New York cops knock Cruz’s New York claims

New York City police officials aren’t buying Sen. Ted Cruz’s bid to defend his widely condemned call to “patrol and secure” Muslim neighborhoods by claiming the city successfully used a similar program.

“Patrol and secure was a subtext for occupy and intimidate,” John Miller, NYPD’s deputy commissioner of intelligence and counterterrorism, said during an interview on CBS’s “Face The Nation,” in a reference to Cruz’s remarks.

New York Police Commissioner Bill Bratton blasted Cruz’s claims Saturday, saying he takes “great offense” at Cruz’s claims.

“We already patrol and secure Muslim neighborhoods, the same way we patrol and secure other neighborhoods,” Bratton wrote in a New York Daily News op-ed.

“We do not single out any populace, black, white, yellow or brown for selective enforcement,” he said. “We do not ‘patrol and secure’ neighborhoods based on selective enforcement because of race or religion, nor will we use the police and an occupying force to intimidate a populace or a religion to appease the provocative chatter of politicians seeking to exploit fear.”

Miller on Sunday cited the internment of American citizens of Japanese descent during World War II, and torture of terror suspects after the Sept. 11, 2001 terror attacks, as failures the country should not repeat.

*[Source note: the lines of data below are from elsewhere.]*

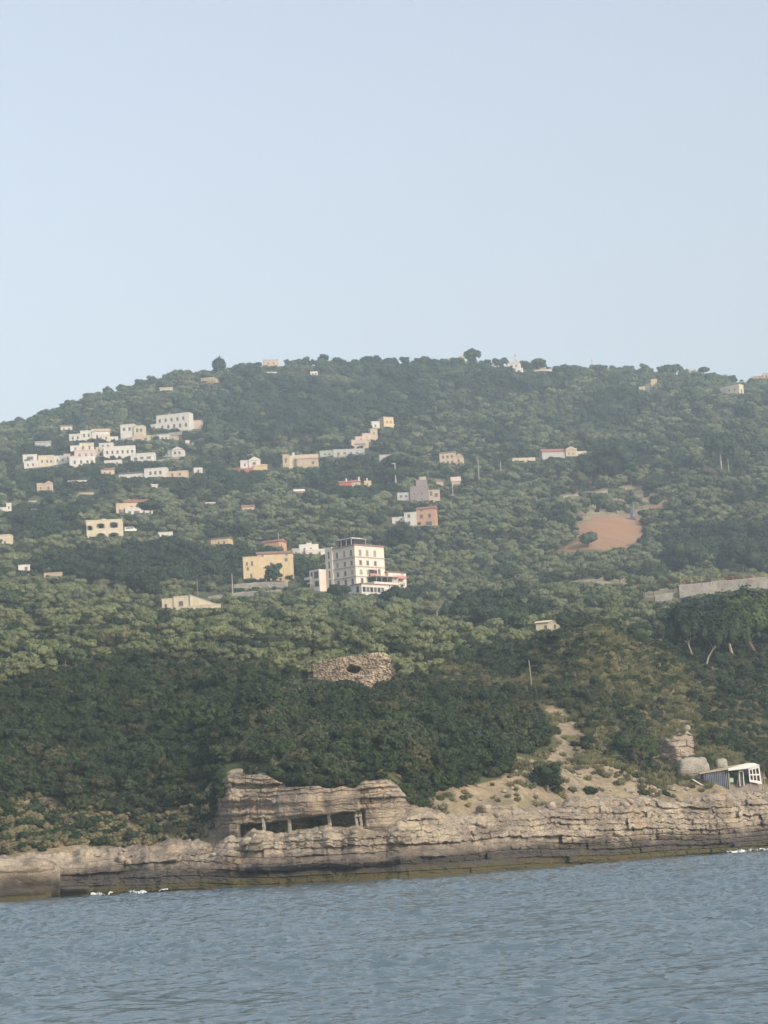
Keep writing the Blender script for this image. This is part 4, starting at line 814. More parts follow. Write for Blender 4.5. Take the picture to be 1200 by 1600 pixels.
simple('flat_villa', 'long low white villa with flat roof right of the summit huts', 847, 583, -8, (834, 862, 574, 581), [(-12, 16, -1, 5, 0, 10, 'white_wall', dict(par=.3, wins=WR([-4, 4], 1, 3, 2.5)))], dmin=1200)
simple('brown_house', 'brown house under umbrella crowns on the summit', 836, 568, 0, (815, 858, 561, 566), [(-17, 16, -3, 3, 0, 10, 'tan_wall', dict(par=.3))], dmin=1300)
simple('shed', 'tiny white shed on the summit left of the gabled white house', 776, 575, 0, (771, 782, 570, 574), [(-4, 4, -1, 3, 0, 4, 'white_wall', dict(par=.1))], 'shed', dmin=1200)
simple('split_house', 'yellowish house with a dark slanting roof on the upper right slope', 1012, 613, -12, (997, 1027, 592, 610), [(-13, -4, -2, 9, 0, 10, 'cream_wall', dict(wins=WR([-8], 3, 2.4, 3))), (-3.8, 6, 0, 12, 2, 12, 'brown_wall', dict(roof='shedr', rmat='brown_wall', rh=4)), (6.2, 15, 4, 20, 0, 10, 'yellow_wall', dict(par=.2))], dmin=1000)
simple('ridge_villa', 'orange pink villa on the skyline at right between umbrella crowns', 1082, 582, -8, (1071, 1096, 567, 579), [(-11, 5, -2, 11, 0, 10, 'peach_wall', dict(roof='gable', rmat='pink_wall', rh=3)), (5.2, 12, -2, 9, 2, 10, 'cream_wall', dict(par=.3, wins=WR([8], 3, 2, 3)))], dmin=1300)
simple('low_villa', 'low grey villa behind a hedge on the right skyline', 1105, 587, 4, (1095, 1117, 576, 583), [(-11, 11, -1, 6, 0, 8, 'grey_wall', dict(par=.2, wins=WR([-4, 4], 2, 2.6, 2.4)))], dmin=1300)
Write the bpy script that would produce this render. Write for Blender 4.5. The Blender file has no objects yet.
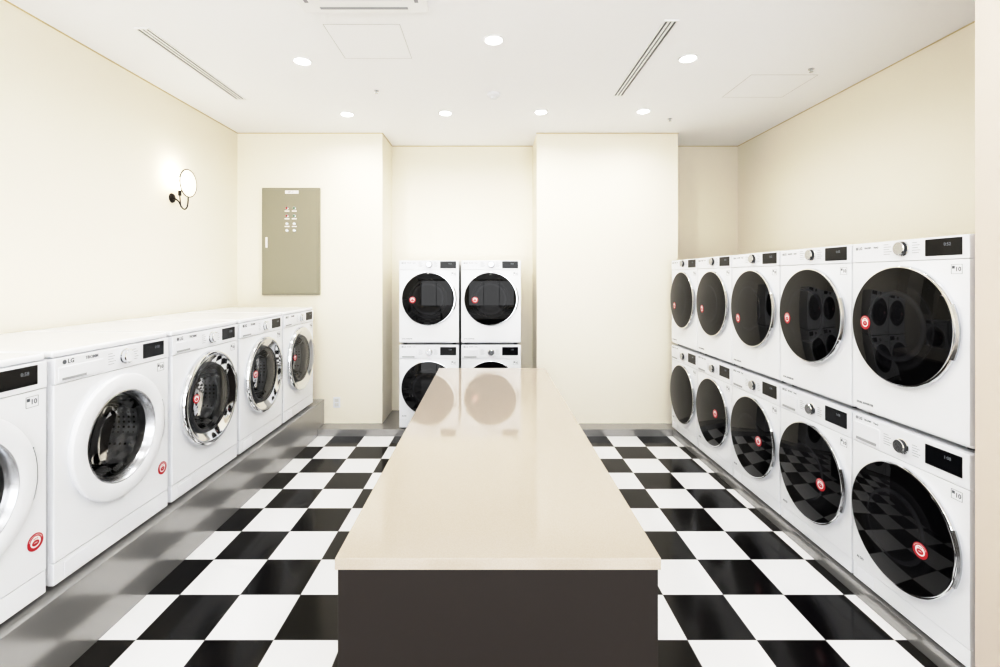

“These are things that on reflection through history, the American people have rejected and each one of those is driven by fear,” Miller said.

Speaking earlier on “Fox News Sunday” Cruz, a lawyer and former Supreme Court clerk, did not explicitly argue his proposal to target Muslim neighborhoods would be constitutional. Nor did Cruz cite examples of terrorism in the United States carried out by citizens living in local Muslim communities.

He argued instead that the federal government should preemptively combat what he fears is a growing risk that Muslim neighborhoods in the United States could, like neighborhoods in European cities, become a source of terror.

“What this looks like is proactive law enforcement,” Cruz said.

“We can’t become Europe,” he said.

Cruz cited as a positive example a controversial program in which New York police agents after Sept. 11, engaged in secret surveillance and monitoring of mosques and Muslim-owned business. Cruz described the clandestine program as voluntary, a claim contradicted by multiple federal lawsuits filed by New York City Muslims who said they were monitored against their will and without any evidence they supported criminal action.

Cruz faulted New York’s current mayor, Bill de Blasio, who hired Bratton and Miller, for ending the program.

Cruz’s policing plan has been denounced by President Obama, Democratic front-runner Hillary Clinton and members of both parties.

Cruz’s claims drew criticism Sunday from a fellow Texas Republican, House Homeland Security Committee Chairman Michael McCaul. McCaul said the senator ignores differences between Muslim communities in the United States and those in Europe.

“In Europe it’s very segregated, and you have the diasporas in Belgium that I saw,” McCaul said. “And they’re being radicalized because they’re not assimilated with the culture. I don’t think we have that same situation in the United States.”

“To send inflammatory messages could actually have an unintended consequence,” McCaul said.